What is required: What is the number of lines in these entries that include "Blender"? Write that number and no other text.

Material for the task:
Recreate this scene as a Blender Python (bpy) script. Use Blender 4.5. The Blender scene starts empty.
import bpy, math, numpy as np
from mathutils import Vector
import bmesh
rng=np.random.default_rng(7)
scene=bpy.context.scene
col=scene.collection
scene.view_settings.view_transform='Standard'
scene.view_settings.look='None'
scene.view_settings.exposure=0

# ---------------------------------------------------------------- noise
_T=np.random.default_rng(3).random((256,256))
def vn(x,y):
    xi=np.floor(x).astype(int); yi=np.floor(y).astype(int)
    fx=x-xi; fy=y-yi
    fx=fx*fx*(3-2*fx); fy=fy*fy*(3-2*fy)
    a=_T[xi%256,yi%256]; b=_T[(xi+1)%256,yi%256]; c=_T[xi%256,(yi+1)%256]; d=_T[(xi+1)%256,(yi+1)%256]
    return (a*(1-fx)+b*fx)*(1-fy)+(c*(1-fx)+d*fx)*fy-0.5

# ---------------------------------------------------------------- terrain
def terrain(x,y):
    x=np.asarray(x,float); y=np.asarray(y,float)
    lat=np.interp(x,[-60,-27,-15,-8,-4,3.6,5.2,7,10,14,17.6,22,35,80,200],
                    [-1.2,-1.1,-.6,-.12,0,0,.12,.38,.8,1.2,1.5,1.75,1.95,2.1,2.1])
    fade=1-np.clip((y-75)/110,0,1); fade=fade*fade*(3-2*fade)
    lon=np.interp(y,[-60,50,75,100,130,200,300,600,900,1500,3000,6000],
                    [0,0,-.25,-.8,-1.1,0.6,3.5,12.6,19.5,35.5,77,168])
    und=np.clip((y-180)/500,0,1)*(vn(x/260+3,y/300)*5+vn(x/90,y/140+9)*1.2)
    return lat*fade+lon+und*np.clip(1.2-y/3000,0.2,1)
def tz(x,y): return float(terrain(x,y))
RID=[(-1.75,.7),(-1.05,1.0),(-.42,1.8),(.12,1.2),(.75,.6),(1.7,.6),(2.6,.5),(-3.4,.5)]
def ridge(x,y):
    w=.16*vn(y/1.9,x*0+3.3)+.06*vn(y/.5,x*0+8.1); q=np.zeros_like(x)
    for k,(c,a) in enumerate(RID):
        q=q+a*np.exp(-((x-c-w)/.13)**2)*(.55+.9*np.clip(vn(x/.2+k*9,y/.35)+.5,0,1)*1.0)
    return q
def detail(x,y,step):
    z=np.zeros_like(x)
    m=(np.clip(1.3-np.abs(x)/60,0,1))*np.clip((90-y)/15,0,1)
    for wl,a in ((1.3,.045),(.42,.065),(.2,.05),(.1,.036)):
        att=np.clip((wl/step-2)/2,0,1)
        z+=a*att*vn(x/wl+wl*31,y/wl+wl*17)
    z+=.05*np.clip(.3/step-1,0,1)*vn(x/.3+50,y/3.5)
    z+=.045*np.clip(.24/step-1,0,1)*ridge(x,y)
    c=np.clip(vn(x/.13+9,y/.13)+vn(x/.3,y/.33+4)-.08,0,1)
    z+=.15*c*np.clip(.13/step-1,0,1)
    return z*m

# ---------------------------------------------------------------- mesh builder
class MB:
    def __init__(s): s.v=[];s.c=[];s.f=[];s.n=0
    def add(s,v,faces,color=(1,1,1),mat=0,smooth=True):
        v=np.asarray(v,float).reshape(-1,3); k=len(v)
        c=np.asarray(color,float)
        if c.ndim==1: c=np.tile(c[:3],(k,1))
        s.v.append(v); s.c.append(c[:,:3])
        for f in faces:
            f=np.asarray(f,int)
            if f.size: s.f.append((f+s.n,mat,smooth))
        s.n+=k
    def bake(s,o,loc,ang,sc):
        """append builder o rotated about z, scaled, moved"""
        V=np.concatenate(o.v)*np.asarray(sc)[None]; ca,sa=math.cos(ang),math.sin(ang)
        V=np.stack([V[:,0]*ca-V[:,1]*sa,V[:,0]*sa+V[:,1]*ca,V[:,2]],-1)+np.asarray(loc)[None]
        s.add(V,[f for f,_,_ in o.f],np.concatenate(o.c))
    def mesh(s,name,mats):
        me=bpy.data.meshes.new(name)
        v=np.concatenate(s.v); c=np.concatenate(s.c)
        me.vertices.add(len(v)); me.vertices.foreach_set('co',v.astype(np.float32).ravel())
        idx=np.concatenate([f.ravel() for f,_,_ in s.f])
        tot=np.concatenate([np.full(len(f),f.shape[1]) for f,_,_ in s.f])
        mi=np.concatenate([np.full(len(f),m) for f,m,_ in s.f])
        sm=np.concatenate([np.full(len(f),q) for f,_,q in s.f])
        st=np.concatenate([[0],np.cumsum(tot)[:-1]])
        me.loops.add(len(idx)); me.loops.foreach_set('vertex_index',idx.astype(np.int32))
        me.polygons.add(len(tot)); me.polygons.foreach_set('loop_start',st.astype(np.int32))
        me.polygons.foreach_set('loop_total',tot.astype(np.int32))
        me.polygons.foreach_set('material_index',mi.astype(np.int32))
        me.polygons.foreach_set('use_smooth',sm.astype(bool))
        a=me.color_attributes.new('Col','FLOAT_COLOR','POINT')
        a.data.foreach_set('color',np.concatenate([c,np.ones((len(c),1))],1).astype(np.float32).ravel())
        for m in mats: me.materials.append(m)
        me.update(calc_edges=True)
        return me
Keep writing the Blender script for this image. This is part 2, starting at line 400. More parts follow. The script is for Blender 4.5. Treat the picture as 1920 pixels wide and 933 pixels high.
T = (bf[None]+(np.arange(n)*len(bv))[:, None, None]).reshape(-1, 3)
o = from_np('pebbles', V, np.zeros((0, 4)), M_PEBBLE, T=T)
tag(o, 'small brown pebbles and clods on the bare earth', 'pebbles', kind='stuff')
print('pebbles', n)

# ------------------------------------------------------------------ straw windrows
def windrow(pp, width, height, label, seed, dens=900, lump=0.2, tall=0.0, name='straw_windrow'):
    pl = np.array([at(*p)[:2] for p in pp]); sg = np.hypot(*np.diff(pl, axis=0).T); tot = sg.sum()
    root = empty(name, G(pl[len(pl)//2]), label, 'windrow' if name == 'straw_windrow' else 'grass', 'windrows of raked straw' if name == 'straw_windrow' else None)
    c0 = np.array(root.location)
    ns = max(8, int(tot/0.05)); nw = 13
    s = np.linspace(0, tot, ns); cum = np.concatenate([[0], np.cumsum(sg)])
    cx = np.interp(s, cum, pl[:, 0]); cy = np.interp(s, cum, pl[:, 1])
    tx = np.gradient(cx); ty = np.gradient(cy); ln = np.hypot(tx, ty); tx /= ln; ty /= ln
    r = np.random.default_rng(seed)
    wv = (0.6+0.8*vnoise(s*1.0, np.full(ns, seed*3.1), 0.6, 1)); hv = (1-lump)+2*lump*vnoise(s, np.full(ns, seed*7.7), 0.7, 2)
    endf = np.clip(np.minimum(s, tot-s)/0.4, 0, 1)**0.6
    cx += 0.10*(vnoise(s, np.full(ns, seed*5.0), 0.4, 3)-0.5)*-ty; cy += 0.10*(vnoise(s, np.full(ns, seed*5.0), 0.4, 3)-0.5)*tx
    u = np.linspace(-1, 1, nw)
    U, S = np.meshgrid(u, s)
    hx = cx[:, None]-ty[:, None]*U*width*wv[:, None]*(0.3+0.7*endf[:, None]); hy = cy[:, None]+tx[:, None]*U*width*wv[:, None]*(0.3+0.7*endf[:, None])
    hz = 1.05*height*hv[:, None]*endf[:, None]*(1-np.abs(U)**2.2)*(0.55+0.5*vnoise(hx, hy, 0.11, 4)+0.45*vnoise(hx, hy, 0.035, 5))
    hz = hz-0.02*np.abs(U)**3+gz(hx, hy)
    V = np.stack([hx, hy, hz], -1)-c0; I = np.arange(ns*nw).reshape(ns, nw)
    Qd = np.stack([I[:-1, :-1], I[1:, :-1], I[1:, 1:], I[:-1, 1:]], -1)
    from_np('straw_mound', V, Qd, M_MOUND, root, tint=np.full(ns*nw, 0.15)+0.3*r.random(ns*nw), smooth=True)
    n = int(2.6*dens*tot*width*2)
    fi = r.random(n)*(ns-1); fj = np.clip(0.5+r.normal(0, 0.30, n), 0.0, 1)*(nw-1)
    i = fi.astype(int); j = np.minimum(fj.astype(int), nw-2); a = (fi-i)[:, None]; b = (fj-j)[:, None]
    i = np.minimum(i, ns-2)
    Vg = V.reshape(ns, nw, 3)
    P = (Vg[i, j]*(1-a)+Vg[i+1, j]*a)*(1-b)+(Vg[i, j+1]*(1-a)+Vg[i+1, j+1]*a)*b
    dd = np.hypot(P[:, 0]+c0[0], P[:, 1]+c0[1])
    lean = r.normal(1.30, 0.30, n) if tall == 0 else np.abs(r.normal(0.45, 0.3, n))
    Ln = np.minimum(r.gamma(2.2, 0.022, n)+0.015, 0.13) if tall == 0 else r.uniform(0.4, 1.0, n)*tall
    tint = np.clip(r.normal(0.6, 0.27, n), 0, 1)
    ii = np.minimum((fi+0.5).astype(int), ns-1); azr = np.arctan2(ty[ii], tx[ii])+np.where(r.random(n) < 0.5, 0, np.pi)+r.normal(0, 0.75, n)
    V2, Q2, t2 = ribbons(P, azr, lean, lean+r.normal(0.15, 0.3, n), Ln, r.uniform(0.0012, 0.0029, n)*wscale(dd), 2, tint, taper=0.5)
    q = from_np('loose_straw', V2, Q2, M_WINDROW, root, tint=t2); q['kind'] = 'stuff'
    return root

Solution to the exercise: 2